La Haute-Commissaire adjointe a aussi donné l’exemple du système mondial d’alerte rapide pour les situations d’urgence, lancé l’an dernier. Ce système, qui exploite les données générées par l’intelligence artificielle et l’observation de la planète, permet d’anticiper les évènements qui pourraient provoquer des déplacements forcés. Les acteurs humanitaires, les autorités locales et les communautés ont donc le temps de se préparer au mieux, a-t-elle noté. Ces exemples, s’est réjouie la Haute-Commissaire adjointe, montrent comment des approches avant-gardistes peuvent transformer l’action humanitaire, en la faisant passer de la réaction à l’anticipation, et des réponses à court terme aux solutions à long terme.
Les jeunes contribuent également à la prise de décision efficace.
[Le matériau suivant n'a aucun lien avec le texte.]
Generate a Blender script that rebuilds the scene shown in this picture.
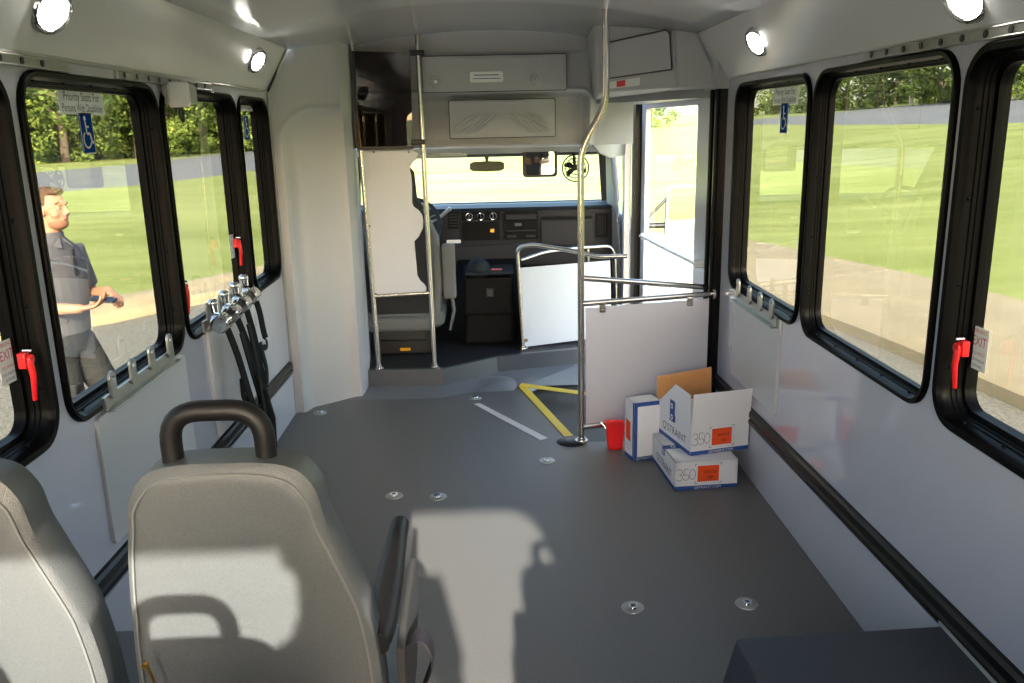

C’est ce qu’a illustré la Directrice générale adjointe chargée des partenariats au Fonds des Nations Unies pour l’enfance (UNICEF) en disant qu’au sein de son agence, les jeunes sont considérés comme des acteurs de changement capables d’identifier les problèmes émergents au-delà de 2030 et de fournir des informations précieuses sur les possibilités et les défis à venir. La haute fonctionnaire a annoncé la publication le mois prochain d’un rapport fondé sur une analyse complète des tendances et un exercice d’analyse prospective mené par de jeunes leaders de la lutte contre le réchauffement planétaire qui ont identifié plus de 150 signaux de percées climatiques potentielles.
En matière de prospective stratégique, l’Organisation de coopération et de développement économiques (OCDE) est particulièrement bien outillée, a témoigné pour sa part son l’Observateur permanent. Il a parlé de sa collecte de données fiables et de son expertise fondée sur des données probantes, mentionnant également le Programme de transformation de l’OCDE pour les politiques de la science, de la technologie et de l’innovation.